# [What you are asked to do]
An exact copy of the records is required, minus the pictures they hold.

# [Given entries]
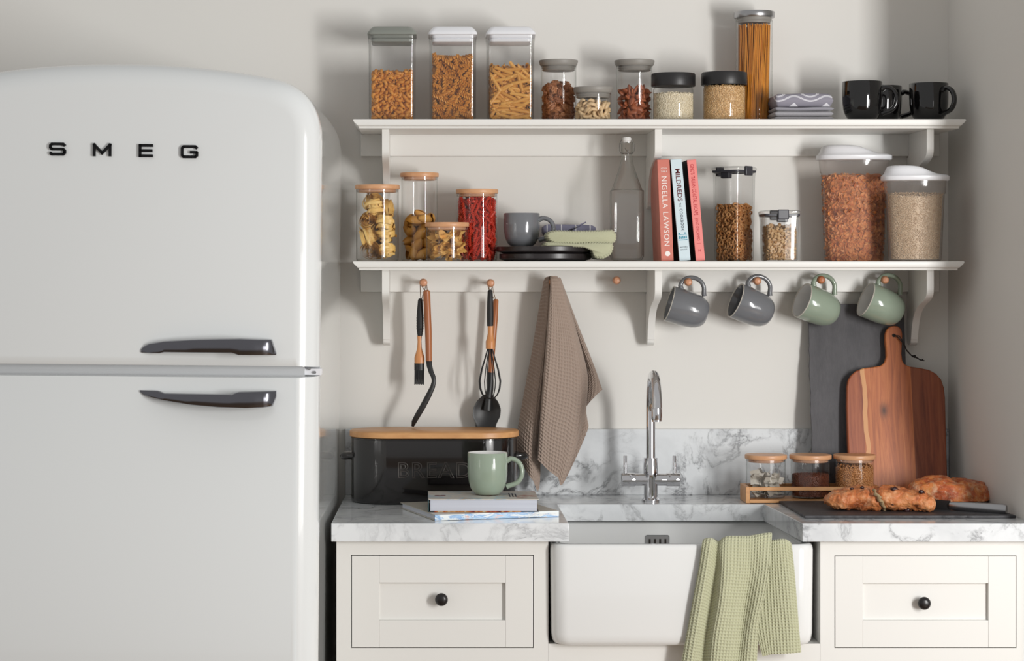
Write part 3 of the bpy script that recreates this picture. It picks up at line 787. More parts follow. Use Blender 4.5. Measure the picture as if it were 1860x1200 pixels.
def frame(n, rr, lie=True, tilt=.35, pref=None):
    n = n.normalized(); a = Vector((0, 0, 1)) if abs(n.z) < .9 else Vector((1, 0, 0))
    e1 = n.cross(a).normalized(); e2 = n.cross(e1)
    ph = rr.uniform(0, 2 * PI) if pref is None else pref + rr.gauss(0, .55)
    t = e1 * math.cos(ph) + e2 * math.sin(ph)
    t = (t + n * rr.uniform(-tilt, tilt)).normalized(); s = n.cross(t).normalized(); k = t.cross(s)
    roll = rr.uniform(0, 2 * PI) if lie else rr.uniform(-.5, .5)
    s2 = s * math.cos(roll) + k * math.sin(roll); k2 = t.cross(s2)
    if lie == 'face': return Matrix((s, t, n)).transposed() @ Matrix.Rotation(rr.uniform(-.7, .7), 3, 'X') @ Matrix.Rotation(rr.uniform(-.7, .7), 3, 'Y')
    return Matrix((s2, k2, t)).transposed()      # local z = t
MV = {}
def keep(V, lim):
    # shift a piece so that none of it pokes through the glass
    sh = np.zeros(3)
    for _ in range(3):
        W_ = V + sh
        if lim[0] == 'box':
            for k in (0, 1):
                hi = W_[:, k].max() - lim[k + 1]; lo = -lim[k + 1] - W_[:, k].min()
                if hi > 0: sh[k] -= hi
                elif lo > 0: sh[k] += lo
        else:
            r = np.hypot(W_[:, 0], W_[:, 1]); i = r.argmax(); e = r[i] - lim[1]
            if e > 0: sh[:2] -= W_[i, :2] / r[i] * e
    lo = .002 - (V[:, 2].min() + sh[2])
    if lo > 0: sh[2] += lo
    return sh
def put(spots, meshes, name, label, cat, group, origin, rr, lie=True, tilt=.35, pref=None, scale=(.92, 1.08), rotz=0, inset=0.0, lim=None):
    Rz = Matrix.Rotation(rotz, 3, 'Z'); og = Vector(origin)
    for p, n in spots:
        me = rr.choice(meshes); o = bpy.data.objects.new(name, me); COL.objects.link(o)
        s = rr.uniform(*scale); F0 = frame(n, rr, lie, tilt, pref); R = Rz @ F0
        if lim:
            if me.name not in MV: MV[me.name] = np.array([v.co[:] for v in me.vertices])
            p = p + Vector(keep((MV[me.name] * s) @ np.array(F0).T + np.array(p), lim))
        o.matrix_world = Matrix.Translation(og + Rz @ (p - n * inset * rr.random())) @ R.to_4x4() @ Matrix.Diagonal((s, s, s, 1))
        tag(o, label, cat, group)
def merged(spots, tpls, rr, lie=True, tilt=.4, scale=(.9, 1.1), mb=None, pref=None, lim=None):
    mb = mb or MB(); T = [(np.array(v), f) for v, f in tpls]
    for p, n in spots:
        V, F = rr.choice(T); s = rr.uniform(*scale); R = np.array(frame(n, rr, lie, tilt, pref))
        Q = (V * s) @ R.T + np.array(p)
        if lim: Q = Q + keep(Q, lim)
        mb.add(Q, F)
    return mb
def stuff(mb, name, m, label, cat, origin, rotz=0, angle=60):
    o = mb.build(name, m, angle=angle, flip=False, loc=origin); o.rotation_euler = (0, 0, rotz)
    return tag(o, label, cat, None, 'stuff')
def core_cyl(R, z0, z1, bump=0): return MB().lathe([(1e-4, z0), (R, z0), (R, z1), (1e-4, z1)], 40)
def core_box(hx, hy, z0, z1): return MB().box(-hx, hx, -hy, hy, z0, z1)

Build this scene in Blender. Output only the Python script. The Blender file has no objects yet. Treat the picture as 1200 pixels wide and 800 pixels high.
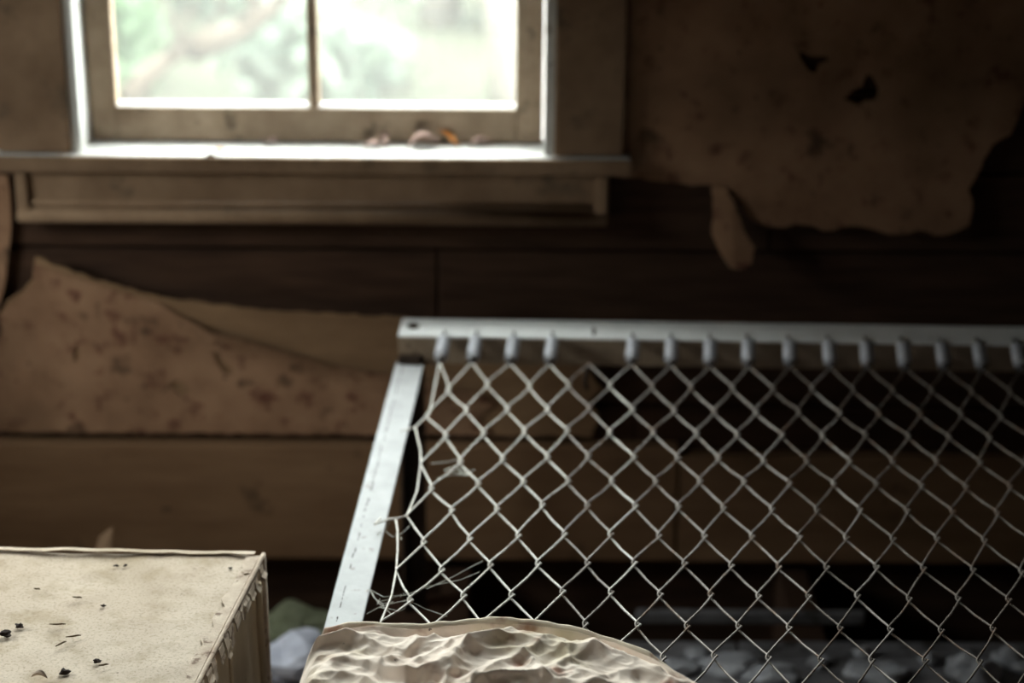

# [Exercise answer]
Write part 3 of the bpy script that recreates this picture. It picks up at line 787. More parts follow. Use Blender 4.5. Measure the picture as if it were 1860x1200 pixels.
def frame(n, rr, lie=True, tilt=.35, pref=None):
    n = n.normalized(); a = Vector((0, 0, 1)) if abs(n.z) < .9 else Vector((1, 0, 0))
    e1 = n.cross(a).normalized(); e2 = n.cross(e1)
    ph = rr.uniform(0, 2 * PI) if pref is None else pref + rr.gauss(0, .55)
    t = e1 * math.cos(ph) + e2 * math.sin(ph)
    t = (t + n * rr.uniform(-tilt, tilt)).normalized(); s = n.cross(t).normalized(); k = t.cross(s)
    roll = rr.uniform(0, 2 * PI) if lie else rr.uniform(-.5, .5)
    s2 = s * math.cos(roll) + k * math.sin(roll); k2 = t.cross(s2)
    if lie == 'face': return Matrix((s, t, n)).transposed() @ Matrix.Rotation(rr.uniform(-.7, .7), 3, 'X') @ Matrix.Rotation(rr.uniform(-.7, .7), 3, 'Y')
    return Matrix((s2, k2, t)).transposed()      # local z = t
MV = {}
def keep(V, lim):
    # shift a piece so that none of it pokes through the glass
    sh = np.zeros(3)
    for _ in range(3):
        W_ = V + sh
        if lim[0] == 'box':
            for k in (0, 1):
                hi = W_[:, k].max() - lim[k + 1]; lo = -lim[k + 1] - W_[:, k].min()
                if hi > 0: sh[k] -= hi
                elif lo > 0: sh[k] += lo
        else:
            r = np.hypot(W_[:, 0], W_[:, 1]); i = r.argmax(); e = r[i] - lim[1]
            if e > 0: sh[:2] -= W_[i, :2] / r[i] * e
    lo = .002 - (V[:, 2].min() + sh[2])
    if lo > 0: sh[2] += lo
    return sh
def put(spots, meshes, name, label, cat, group, origin, rr, lie=True, tilt=.35, pref=None, scale=(.92, 1.08), rotz=0, inset=0.0, lim=None):
    Rz = Matrix.Rotation(rotz, 3, 'Z'); og = Vector(origin)
    for p, n in spots:
        me = rr.choice(meshes); o = bpy.data.objects.new(name, me); COL.objects.link(o)
        s = rr.uniform(*scale); F0 = frame(n, rr, lie, tilt, pref); R = Rz @ F0
        if lim:
            if me.name not in MV: MV[me.name] = np.array([v.co[:] for v in me.vertices])
            p = p + Vector(keep((MV[me.name] * s) @ np.array(F0).T + np.array(p), lim))
        o.matrix_world = Matrix.Translation(og + Rz @ (p - n * inset * rr.random())) @ R.to_4x4() @ Matrix.Diagonal((s, s, s, 1))
        tag(o, label, cat, group)
def merged(spots, tpls, rr, lie=True, tilt=.4, scale=(.9, 1.1), mb=None, pref=None, lim=None):
    mb = mb or MB(); T = [(np.array(v), f) for v, f in tpls]
    for p, n in spots:
        V, F = rr.choice(T); s = rr.uniform(*scale); R = np.array(frame(n, rr, lie, tilt, pref))
        Q = (V * s) @ R.T + np.array(p)
        if lim: Q = Q + keep(Q, lim)
        mb.add(Q, F)
    return mb
def stuff(mb, name, m, label, cat, origin, rotz=0, angle=60):
    o = mb.build(name, m, angle=angle, flip=False, loc=origin); o.rotation_euler = (0, 0, rotz)
    return tag(o, label, cat, None, 'stuff')
def core_cyl(R, z0, z1, bump=0): return MB().lathe([(1e-4, z0), (R, z0), (R, z1), (1e-4, z1)], 40)
def core_box(hx, hy, z0, z1): return MB().box(-hx, hx, -hy, hy, z0, z1)

Build this scene in Blender. Output only the Python script. The Blender file has no objects yet. Treat the picture as 1200 pixels wide and 800 pixels high.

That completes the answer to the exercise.